--- Begin ---
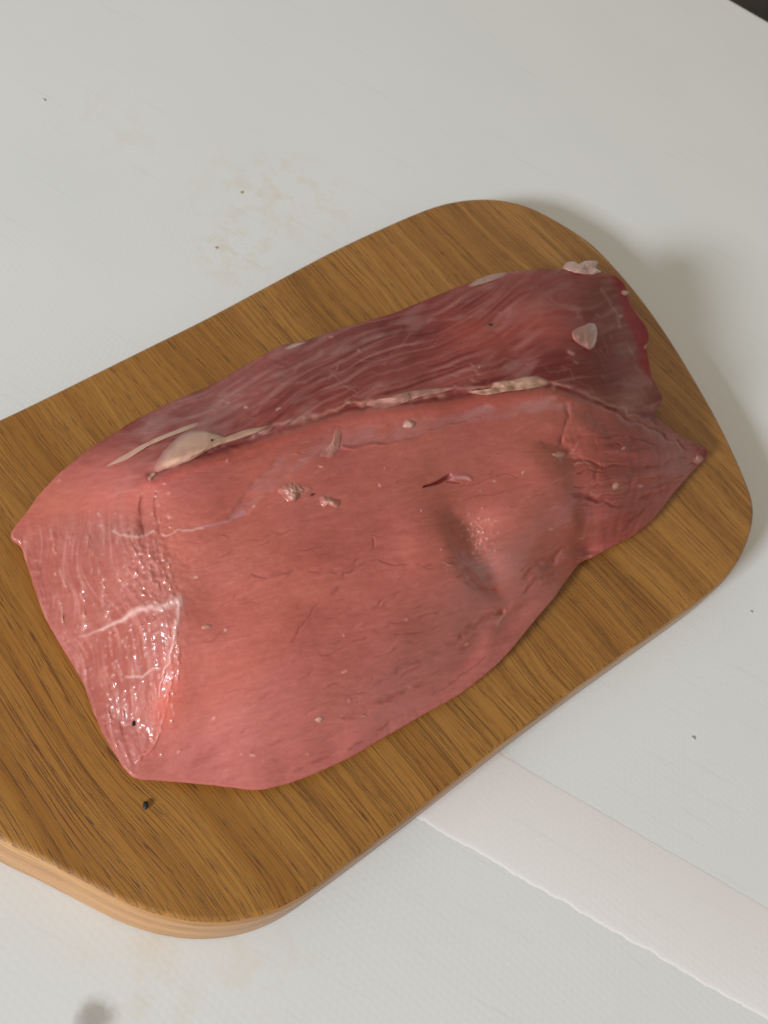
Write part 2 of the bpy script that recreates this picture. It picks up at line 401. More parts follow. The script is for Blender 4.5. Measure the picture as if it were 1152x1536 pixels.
def tps(c, lam):
    n = len(c); s = 200.0
    p = c[:, :2] / s; d = np.linalg.norm(p[:, None] - p[None], axis=2)
    K = np.where(d > 0, d * d * np.log(np.maximum(d, 1e-12)), 0) + lam * np.eye(n)
    Q = np.hstack([np.ones((n, 1)), p]); A = np.zeros((n + 3, n + 3)); A[:n, :n] = K; A[:n, n:] = Q; A[n:, :n] = Q.T
    x = np.linalg.solve(A, np.concatenate([c[:, 2], np.zeros(3)]))
    def ev(px, py):
        u, v = np.ravel(px) / s, np.ravel(py) / s; out = x[n] + x[n + 1] * u + x[n + 2] * v
        for i in range(n):
            r2 = (u - p[i, 0]) ** 2 + (v - p[i, 1]) ** 2
            out += x[i] * .5 * r2 * np.log(np.maximum(r2, 1e-12))
        return out.reshape(np.shape(px))
    return ev
ev = tps(ctl, .002)
# evaluate on a coarse raster, then refine
cy_, cx_ = np.mgrid[Y0:Y0 + H + 4:4, X0:X0 + W + 4:4].astype(float)
Zc = ev(cx_, cy_)
def bil(A, x, y, step=1.0):
    u = np.clip((x - X0) / step, 0, A.shape[1] - 1.001); v = np.clip((y - Y0) / step, 0, A.shape[0] - 1.001)
    i = u.astype(int); j = v.astype(int); a = u - i; b = v - j
    if A.ndim == 3: a = a[..., None]; b = b[..., None]
    return (A[j, i] * (1 - a) + A[j, i + 1] * a) * (1 - b) + (A[j + 1, i] * (1 - a) + A[j + 1, i + 1] * a) * b
Z = blur(bil(Zc, gx, gy, 4.0), 1.5)

# regions
ridge = [(205, 735), (228, 716), (262, 700), (300, 688), (350, 672), (400, 655), (440, 642), (480, 628), (520, 618), (560, 611), (600, 607), (640, 602), (680, 597), (720, 591), (760, 585), (800, 581), (830, 582),
         (860, 592), (890, 606), (920, 618), (950, 626), (985, 640), (1010, 652), (1040, 672), (1052, 690)]
BACK = poly(ridge[::-1] + [(205, 735), (150, 760), (60, 790), (0, 800), (0, 360), (1152, 360), (1152, 700)], 2.5, .6)
edge = [(10, 802), (60, 792), (120, 776), (180, 770), (222, 790), (238, 840), (262, 890), (270, 930), (266, 990), (250, 1050), (225, 1110), (188, 1165)]
FACE = poly(edge + [(100, 1200), (0, 1100), (0, 800)], 15, 1.0)
BACK = BACK * np.clip((gx + (740 - gy) * 1.6 - 60) / 150, 0, 1)
FLAP = poly([(925, 606), (985, 602), (1004, 630), (1046, 660), (1042, 669), (1004, 650), (962, 634), (930, 620)], 2)
RAW = poly([(922, 414), (930, 440), (934, 462), (944, 492), (957, 528), (968, 566), (984, 576), (1010, 540), (1000, 480), (955, 412)], 2.5, 1.2)
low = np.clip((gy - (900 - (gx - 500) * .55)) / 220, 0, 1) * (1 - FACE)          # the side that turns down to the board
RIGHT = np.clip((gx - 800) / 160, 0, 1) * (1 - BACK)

# --- colours
def L3(r, g, b, k=1.12): return lin(r, g, b) * k
def mixto(col, msk, c): return col + (np.asarray(c) - col) * np.clip(msk, 0, 1)[..., None]
COL = np.ones((H, W, 3)) * L3(169, 93, 81)
lumps = gnoise(45, 22, -15, 1); COL = mixto(COL, .25 * np.clip(lumps, 0, 2), L3(178, 102, 88)); COL = mixto(COL, .20 * np.clip(-lumps, 0, 2), L3(156, 80, 70))
hue = gnoise(34, 24, -15, 91); COL = mixto(COL, .14 * np.clip(hue, 0, 2), L3(172, 90, 70)); COL = mixto(COL, .14 * np.clip(-hue, 0, 2), L3(164, 90, 92))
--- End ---
▶ [AIM] Exactly as written, quote the lines from the one that has "low = np.clip((gy" down to the one that has "RIGHT = np.clip((gx", and include both.

▶ [RIGHT ANSWER]
low = np.clip((gy - (900 - (gx - 500) * .55)) / 220, 0, 1) * (1 - FACE)          # the side that turns down to the board
RIGHT = np.clip((gx - 800) / 160, 0, 1) * (1 - BACK)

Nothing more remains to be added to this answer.